↓

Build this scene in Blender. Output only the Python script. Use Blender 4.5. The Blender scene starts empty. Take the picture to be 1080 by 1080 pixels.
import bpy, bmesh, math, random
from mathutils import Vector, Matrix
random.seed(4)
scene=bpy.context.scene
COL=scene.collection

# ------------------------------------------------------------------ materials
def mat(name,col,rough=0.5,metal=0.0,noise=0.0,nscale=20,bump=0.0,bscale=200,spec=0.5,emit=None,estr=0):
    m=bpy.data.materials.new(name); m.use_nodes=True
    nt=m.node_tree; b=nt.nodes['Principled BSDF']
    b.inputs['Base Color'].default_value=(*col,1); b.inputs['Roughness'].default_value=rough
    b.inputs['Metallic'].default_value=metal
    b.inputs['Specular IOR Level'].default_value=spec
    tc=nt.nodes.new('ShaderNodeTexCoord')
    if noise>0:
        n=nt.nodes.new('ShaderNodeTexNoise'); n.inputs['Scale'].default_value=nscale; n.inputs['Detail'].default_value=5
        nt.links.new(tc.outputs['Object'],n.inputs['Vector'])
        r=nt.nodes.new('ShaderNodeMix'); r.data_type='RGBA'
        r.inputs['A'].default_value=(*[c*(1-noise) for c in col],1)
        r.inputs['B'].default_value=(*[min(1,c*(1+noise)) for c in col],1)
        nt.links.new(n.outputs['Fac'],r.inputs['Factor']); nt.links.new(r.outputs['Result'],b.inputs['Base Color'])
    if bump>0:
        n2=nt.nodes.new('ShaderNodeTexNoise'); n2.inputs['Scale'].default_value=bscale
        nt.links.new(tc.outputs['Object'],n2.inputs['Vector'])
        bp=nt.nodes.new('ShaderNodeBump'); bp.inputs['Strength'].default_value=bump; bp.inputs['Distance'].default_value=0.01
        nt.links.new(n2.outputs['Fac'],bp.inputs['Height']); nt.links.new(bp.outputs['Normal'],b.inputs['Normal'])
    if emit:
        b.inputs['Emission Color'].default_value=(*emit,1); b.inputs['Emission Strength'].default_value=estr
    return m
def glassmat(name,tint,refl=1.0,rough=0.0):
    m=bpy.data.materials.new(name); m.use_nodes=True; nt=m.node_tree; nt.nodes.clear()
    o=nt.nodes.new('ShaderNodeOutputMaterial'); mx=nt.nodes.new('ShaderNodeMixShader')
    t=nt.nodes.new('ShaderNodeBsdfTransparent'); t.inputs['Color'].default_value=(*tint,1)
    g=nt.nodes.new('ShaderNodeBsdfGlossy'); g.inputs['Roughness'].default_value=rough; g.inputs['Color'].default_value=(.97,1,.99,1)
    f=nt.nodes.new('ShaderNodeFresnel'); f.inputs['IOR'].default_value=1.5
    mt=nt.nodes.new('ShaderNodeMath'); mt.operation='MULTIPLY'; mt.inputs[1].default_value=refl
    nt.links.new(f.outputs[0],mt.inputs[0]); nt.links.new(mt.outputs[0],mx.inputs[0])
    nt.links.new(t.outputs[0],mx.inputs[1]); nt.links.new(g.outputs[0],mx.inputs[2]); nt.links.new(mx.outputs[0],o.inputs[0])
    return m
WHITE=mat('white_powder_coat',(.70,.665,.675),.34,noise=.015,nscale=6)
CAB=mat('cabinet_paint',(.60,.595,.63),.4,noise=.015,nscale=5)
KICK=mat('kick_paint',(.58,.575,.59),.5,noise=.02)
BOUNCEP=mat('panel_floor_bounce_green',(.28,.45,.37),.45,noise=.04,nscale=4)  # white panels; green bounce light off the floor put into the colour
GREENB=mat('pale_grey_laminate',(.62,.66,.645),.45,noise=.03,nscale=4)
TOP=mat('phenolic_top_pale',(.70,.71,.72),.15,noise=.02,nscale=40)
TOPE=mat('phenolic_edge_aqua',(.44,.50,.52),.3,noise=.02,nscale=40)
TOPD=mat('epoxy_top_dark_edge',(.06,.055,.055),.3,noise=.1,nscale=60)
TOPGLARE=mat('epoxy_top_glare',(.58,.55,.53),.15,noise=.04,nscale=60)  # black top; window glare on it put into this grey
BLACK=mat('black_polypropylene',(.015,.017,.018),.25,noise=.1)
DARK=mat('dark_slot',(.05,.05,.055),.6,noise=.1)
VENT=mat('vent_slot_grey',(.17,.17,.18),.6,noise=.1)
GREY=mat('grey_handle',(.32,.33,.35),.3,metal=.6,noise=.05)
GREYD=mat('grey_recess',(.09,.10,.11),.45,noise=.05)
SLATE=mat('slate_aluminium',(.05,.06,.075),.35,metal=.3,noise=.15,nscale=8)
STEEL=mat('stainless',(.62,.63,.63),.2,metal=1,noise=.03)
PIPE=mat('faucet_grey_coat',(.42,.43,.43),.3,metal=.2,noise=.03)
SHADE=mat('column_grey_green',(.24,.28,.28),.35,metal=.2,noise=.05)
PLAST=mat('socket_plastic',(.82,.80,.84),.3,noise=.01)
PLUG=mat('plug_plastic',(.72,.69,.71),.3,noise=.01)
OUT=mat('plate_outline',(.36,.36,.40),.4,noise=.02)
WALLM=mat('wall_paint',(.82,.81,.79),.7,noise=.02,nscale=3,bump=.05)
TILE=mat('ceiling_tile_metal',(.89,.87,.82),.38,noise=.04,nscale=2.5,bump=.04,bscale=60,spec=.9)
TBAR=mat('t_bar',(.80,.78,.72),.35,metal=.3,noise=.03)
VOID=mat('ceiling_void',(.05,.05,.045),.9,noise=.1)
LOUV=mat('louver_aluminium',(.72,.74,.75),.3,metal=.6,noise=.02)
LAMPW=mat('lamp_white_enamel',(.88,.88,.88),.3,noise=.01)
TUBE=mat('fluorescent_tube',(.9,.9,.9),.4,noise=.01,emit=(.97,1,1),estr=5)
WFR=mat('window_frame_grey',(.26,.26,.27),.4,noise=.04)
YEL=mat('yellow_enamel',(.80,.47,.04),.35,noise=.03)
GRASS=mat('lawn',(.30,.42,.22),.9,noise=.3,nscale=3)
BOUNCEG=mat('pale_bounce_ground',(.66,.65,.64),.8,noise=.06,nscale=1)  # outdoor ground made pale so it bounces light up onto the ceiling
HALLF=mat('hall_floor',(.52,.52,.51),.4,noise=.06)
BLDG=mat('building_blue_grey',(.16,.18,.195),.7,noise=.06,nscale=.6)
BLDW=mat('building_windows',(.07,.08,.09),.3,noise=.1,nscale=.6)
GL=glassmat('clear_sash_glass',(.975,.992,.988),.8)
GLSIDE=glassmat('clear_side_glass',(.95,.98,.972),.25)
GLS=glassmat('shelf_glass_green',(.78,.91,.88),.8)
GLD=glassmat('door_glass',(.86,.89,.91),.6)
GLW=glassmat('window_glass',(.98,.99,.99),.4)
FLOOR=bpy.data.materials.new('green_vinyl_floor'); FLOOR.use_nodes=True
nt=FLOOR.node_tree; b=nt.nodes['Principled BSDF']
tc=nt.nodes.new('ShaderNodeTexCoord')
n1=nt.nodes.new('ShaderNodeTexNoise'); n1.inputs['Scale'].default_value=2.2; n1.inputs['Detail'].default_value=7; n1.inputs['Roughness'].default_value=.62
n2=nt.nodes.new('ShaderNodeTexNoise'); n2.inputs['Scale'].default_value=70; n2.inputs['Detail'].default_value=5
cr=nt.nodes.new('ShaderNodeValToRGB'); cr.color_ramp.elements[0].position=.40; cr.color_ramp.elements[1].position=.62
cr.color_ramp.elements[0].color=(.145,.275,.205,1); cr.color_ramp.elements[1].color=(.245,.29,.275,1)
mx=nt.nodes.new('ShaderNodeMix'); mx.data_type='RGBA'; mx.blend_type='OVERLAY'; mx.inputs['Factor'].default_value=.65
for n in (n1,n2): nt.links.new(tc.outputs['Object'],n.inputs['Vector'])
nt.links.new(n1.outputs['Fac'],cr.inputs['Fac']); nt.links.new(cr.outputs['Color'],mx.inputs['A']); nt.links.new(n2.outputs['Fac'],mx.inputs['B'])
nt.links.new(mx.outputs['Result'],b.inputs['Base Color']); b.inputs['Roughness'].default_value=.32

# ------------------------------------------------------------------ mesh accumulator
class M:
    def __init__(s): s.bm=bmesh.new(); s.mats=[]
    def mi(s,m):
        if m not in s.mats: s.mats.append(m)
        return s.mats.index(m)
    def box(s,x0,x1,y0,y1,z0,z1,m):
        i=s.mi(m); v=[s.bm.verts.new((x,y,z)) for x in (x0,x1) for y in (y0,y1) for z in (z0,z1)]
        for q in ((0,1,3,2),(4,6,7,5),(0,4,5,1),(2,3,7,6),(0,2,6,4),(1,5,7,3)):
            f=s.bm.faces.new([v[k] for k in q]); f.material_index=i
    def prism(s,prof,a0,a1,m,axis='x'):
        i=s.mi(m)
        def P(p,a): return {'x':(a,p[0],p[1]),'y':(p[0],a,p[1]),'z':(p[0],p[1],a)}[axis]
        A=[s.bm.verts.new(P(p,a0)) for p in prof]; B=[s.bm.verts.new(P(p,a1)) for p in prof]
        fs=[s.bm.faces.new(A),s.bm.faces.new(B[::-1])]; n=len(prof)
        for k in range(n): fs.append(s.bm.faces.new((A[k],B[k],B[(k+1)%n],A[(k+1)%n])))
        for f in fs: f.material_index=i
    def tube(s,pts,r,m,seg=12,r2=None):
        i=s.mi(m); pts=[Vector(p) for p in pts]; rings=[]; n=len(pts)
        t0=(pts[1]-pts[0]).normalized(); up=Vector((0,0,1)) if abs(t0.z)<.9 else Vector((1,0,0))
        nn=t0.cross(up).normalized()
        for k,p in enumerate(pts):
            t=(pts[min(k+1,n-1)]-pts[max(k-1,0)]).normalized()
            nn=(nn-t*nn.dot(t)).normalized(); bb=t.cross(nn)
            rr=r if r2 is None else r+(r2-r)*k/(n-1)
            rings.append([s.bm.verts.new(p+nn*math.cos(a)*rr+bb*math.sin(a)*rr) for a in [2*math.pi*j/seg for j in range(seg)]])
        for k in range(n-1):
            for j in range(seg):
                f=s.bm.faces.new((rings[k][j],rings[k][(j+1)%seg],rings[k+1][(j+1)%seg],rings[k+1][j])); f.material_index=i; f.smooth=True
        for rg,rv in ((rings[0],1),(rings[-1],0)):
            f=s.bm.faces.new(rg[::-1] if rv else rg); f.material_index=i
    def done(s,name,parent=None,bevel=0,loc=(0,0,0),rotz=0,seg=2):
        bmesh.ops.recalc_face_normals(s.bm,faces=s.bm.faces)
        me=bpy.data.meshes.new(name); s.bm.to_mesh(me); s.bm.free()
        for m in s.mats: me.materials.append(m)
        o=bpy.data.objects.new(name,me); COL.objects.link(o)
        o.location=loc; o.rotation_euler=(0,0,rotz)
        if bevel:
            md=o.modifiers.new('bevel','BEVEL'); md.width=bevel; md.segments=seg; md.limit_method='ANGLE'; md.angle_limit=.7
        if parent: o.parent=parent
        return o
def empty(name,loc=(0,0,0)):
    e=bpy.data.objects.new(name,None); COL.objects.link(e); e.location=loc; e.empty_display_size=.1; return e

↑

* [WHAT YOU WILL DO] Starting at the first line of the material above, reproduce each line exactly up to and including the line with "COL=scene.collection".

* [SOLUTION TO THE PROBLEM]
Build this scene in Blender. Output only the Python script. Use Blender 4.5. The Blender scene starts empty. Take the picture to be 1080 by 1080 pixels.
import bpy, bmesh, math, random
from mathutils import Vector, Matrix
random.seed(4)
scene=bpy.context.scene
COL=scene.collection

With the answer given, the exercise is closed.